PROVIDED MATERIAL ▸
>> begin

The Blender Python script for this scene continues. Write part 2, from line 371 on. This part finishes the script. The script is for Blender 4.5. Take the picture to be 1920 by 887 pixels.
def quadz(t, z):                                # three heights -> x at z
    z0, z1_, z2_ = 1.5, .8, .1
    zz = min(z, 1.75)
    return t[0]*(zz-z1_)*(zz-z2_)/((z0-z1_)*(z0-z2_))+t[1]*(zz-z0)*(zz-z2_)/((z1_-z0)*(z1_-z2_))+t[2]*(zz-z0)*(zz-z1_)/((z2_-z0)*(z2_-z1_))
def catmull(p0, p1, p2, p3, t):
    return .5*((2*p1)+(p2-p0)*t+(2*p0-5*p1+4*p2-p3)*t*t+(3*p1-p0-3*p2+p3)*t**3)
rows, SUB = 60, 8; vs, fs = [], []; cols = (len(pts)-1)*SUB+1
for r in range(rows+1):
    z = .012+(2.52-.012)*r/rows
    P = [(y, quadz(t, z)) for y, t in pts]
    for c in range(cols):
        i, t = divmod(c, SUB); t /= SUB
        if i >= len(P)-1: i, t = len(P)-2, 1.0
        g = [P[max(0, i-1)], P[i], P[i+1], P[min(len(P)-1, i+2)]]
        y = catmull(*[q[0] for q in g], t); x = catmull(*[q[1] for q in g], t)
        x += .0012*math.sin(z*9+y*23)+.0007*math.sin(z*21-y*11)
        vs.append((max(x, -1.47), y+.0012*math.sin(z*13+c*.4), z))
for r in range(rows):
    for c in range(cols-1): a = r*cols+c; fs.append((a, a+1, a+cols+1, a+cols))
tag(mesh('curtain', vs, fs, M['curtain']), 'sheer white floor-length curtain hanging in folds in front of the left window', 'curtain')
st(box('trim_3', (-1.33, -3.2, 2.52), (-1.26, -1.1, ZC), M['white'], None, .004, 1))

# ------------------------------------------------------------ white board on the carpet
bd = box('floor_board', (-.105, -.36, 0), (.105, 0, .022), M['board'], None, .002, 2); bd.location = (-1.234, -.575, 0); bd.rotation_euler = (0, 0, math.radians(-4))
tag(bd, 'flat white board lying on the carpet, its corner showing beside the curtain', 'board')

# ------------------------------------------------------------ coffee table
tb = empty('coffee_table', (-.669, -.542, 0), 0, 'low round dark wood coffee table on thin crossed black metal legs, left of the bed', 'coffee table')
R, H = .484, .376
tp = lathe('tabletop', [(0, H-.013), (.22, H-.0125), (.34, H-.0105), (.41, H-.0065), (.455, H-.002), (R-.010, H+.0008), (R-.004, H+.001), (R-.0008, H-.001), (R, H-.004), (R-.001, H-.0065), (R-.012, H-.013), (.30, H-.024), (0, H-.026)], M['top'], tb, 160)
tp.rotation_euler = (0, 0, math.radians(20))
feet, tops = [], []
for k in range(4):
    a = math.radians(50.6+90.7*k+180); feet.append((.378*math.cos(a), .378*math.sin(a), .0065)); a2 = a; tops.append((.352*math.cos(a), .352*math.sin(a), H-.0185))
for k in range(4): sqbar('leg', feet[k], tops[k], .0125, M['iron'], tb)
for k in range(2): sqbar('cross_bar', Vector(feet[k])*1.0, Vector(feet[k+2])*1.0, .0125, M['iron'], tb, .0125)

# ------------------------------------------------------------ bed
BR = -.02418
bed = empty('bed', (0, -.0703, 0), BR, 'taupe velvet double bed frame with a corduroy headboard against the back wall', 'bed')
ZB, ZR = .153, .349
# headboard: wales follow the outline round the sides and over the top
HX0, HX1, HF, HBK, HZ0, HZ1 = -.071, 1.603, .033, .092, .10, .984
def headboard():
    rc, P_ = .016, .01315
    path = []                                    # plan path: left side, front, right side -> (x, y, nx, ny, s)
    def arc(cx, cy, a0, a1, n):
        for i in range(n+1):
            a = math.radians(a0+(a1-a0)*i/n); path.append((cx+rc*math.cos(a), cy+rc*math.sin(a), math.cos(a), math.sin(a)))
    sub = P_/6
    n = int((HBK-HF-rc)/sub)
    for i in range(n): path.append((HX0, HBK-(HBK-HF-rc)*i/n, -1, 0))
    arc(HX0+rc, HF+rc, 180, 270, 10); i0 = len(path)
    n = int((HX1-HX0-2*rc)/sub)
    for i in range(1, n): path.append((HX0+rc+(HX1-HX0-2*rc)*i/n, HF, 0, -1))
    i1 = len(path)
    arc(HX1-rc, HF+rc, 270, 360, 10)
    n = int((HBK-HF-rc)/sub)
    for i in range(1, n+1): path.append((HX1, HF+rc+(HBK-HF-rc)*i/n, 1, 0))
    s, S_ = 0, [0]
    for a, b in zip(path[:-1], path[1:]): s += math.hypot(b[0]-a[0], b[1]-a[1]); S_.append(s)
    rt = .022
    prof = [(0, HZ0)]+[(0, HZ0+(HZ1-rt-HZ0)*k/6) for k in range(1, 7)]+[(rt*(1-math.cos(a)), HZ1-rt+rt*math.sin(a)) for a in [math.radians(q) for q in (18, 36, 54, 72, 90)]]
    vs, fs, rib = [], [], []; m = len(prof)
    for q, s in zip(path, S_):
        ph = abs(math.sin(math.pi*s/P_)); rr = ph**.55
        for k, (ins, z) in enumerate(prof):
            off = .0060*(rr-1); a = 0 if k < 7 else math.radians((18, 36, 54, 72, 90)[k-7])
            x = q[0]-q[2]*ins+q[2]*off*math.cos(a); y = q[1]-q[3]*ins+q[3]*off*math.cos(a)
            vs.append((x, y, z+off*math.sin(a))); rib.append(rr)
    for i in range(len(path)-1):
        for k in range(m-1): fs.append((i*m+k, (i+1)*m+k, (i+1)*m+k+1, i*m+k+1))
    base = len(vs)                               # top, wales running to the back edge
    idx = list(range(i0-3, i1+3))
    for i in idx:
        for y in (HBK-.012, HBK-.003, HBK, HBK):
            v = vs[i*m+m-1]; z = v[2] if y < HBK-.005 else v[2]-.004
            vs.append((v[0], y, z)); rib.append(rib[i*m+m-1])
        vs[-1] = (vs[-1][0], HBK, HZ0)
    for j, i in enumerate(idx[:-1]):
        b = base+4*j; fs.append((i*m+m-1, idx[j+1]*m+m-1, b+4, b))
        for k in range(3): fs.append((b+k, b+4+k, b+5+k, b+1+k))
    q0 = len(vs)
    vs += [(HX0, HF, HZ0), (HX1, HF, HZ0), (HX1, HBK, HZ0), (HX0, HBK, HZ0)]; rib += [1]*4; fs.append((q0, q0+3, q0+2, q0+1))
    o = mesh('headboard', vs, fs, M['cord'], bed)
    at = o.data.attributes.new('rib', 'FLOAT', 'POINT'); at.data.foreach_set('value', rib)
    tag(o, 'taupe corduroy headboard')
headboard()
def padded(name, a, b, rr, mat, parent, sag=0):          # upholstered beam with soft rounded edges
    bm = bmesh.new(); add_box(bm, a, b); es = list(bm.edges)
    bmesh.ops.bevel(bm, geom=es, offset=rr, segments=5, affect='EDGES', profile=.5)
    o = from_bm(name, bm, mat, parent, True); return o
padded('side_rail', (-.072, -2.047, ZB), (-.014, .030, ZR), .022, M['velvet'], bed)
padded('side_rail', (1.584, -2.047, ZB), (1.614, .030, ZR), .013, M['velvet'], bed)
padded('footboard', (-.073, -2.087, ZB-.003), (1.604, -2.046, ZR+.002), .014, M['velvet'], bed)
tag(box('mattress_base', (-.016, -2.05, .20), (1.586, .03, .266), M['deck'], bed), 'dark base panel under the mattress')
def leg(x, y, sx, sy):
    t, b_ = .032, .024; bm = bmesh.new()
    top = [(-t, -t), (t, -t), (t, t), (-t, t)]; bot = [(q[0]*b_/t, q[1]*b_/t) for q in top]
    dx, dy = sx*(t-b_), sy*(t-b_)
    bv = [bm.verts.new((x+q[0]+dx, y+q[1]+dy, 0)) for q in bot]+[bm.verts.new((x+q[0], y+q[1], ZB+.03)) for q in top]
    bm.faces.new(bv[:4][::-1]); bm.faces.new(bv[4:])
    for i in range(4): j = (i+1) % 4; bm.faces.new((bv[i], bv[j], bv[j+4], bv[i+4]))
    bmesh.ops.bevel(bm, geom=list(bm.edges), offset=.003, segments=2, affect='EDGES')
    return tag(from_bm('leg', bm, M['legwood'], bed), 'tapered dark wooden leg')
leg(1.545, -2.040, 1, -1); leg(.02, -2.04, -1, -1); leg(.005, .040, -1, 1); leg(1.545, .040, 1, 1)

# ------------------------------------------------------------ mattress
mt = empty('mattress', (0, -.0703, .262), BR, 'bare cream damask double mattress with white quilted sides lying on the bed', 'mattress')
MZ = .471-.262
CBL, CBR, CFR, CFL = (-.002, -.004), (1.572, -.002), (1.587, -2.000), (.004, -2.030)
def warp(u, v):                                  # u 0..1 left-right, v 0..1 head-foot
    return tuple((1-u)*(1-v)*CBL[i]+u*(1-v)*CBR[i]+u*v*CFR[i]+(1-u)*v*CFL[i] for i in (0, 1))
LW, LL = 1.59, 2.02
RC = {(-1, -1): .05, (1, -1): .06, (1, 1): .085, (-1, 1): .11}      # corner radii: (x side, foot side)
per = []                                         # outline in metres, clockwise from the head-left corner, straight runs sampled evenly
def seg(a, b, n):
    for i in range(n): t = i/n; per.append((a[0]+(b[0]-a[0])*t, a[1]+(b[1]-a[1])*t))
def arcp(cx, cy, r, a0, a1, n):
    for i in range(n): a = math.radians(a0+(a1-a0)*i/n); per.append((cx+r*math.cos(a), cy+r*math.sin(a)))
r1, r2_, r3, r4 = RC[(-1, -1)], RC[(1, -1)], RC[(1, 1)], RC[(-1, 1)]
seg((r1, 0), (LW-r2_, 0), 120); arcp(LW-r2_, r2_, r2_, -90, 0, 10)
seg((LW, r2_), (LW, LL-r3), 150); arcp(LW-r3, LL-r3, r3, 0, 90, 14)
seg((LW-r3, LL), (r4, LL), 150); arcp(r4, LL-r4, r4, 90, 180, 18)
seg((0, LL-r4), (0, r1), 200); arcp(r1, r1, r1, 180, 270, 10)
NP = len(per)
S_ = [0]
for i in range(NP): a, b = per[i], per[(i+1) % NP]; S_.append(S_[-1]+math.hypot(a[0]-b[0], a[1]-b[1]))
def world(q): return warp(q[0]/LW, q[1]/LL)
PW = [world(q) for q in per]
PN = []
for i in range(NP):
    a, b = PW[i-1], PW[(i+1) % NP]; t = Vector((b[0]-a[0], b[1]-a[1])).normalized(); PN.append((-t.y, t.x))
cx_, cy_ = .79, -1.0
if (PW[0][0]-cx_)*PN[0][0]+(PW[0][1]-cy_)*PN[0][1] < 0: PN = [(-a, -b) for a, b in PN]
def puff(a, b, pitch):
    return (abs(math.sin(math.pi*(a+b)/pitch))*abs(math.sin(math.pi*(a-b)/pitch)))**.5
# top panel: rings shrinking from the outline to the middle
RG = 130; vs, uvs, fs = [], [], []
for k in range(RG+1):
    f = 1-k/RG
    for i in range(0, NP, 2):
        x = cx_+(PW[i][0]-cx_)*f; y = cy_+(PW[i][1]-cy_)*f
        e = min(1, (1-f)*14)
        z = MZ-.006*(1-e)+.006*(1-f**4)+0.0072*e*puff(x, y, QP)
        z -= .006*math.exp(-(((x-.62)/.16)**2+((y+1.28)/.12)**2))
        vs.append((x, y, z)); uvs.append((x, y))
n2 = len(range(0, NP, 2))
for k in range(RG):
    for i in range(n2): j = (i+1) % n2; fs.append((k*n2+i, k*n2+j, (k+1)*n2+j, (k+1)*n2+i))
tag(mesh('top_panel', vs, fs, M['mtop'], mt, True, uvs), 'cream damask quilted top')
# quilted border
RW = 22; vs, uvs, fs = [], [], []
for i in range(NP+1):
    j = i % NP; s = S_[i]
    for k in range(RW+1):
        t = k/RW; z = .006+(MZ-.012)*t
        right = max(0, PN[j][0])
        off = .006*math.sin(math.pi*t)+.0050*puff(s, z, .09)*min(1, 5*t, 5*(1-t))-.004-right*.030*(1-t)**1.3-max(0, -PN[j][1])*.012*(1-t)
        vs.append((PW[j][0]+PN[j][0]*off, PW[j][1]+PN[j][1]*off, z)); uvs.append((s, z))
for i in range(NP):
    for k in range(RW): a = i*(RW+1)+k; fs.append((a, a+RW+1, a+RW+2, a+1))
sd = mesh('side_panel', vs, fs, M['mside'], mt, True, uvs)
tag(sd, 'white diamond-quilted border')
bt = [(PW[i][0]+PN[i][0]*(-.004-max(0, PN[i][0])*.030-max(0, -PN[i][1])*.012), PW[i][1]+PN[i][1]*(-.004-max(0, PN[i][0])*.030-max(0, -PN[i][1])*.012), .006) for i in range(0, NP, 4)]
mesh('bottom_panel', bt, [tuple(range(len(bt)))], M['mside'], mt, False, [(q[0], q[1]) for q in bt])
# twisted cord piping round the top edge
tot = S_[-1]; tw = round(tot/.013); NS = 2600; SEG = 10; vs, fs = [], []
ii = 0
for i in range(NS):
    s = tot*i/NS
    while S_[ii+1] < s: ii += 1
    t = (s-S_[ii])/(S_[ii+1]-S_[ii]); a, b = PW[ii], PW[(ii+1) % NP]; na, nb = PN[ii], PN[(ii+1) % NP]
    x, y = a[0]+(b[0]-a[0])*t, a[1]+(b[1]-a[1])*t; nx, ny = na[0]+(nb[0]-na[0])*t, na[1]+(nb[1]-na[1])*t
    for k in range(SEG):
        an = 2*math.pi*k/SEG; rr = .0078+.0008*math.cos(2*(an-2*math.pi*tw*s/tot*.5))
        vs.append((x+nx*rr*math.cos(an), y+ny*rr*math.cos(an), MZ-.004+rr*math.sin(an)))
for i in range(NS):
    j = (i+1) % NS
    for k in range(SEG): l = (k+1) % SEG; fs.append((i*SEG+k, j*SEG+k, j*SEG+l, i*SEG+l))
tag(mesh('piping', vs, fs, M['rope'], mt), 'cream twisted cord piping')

>> end

TASK TO COMPLETE ▸
Return exactly the lines from the beginning of the data above through the one containing "tag(bd, 'flat white", please. Include both end lines and add nothing else.

ANSWER BELOW ▸
The Blender Python script for this scene continues. Write part 2, from line 371 on. This part finishes the script. The script is for Blender 4.5. Take the picture to be 1920 by 887 pixels.
def quadz(t, z):                                # three heights -> x at z
    z0, z1_, z2_ = 1.5, .8, .1
    zz = min(z, 1.75)
    return t[0]*(zz-z1_)*(zz-z2_)/((z0-z1_)*(z0-z2_))+t[1]*(zz-z0)*(zz-z2_)/((z1_-z0)*(z1_-z2_))+t[2]*(zz-z0)*(zz-z1_)/((z2_-z0)*(z2_-z1_))
def catmull(p0, p1, p2, p3, t):
    return .5*((2*p1)+(p2-p0)*t+(2*p0-5*p1+4*p2-p3)*t*t+(3*p1-p0-3*p2+p3)*t**3)
rows, SUB = 60, 8; vs, fs = [], []; cols = (len(pts)-1)*SUB+1
for r in range(rows+1):
    z = .012+(2.52-.012)*r/rows
    P = [(y, quadz(t, z)) for y, t in pts]
    for c in range(cols):
        i, t = divmod(c, SUB); t /= SUB
        if i >= len(P)-1: i, t = len(P)-2, 1.0
        g = [P[max(0, i-1)], P[i], P[i+1], P[min(len(P)-1, i+2)]]
        y = catmull(*[q[0] for q in g], t); x = catmull(*[q[1] for q in g], t)
        x += .0012*math.sin(z*9+y*23)+.0007*math.sin(z*21-y*11)
        vs.append((max(x, -1.47), y+.0012*math.sin(z*13+c*.4), z))
for r in range(rows):
    for c in range(cols-1): a = r*cols+c; fs.append((a, a+1, a+cols+1, a+cols))
tag(mesh('curtain', vs, fs, M['curtain']), 'sheer white floor-length curtain hanging in folds in front of the left window', 'curtain')
st(box('trim_3', (-1.33, -3.2, 2.52), (-1.26, -1.1, ZC), M['white'], None, .004, 1))

# ------------------------------------------------------------ white board on the carpet
bd = box('floor_board', (-.105, -.36, 0), (.105, 0, .022), M['board'], None, .002, 2); bd.location = (-1.234, -.575, 0); bd.rotation_euler = (0, 0, math.radians(-4))
tag(bd, 'flat white board lying on the carpet, its corner showing beside the curtain', 'board')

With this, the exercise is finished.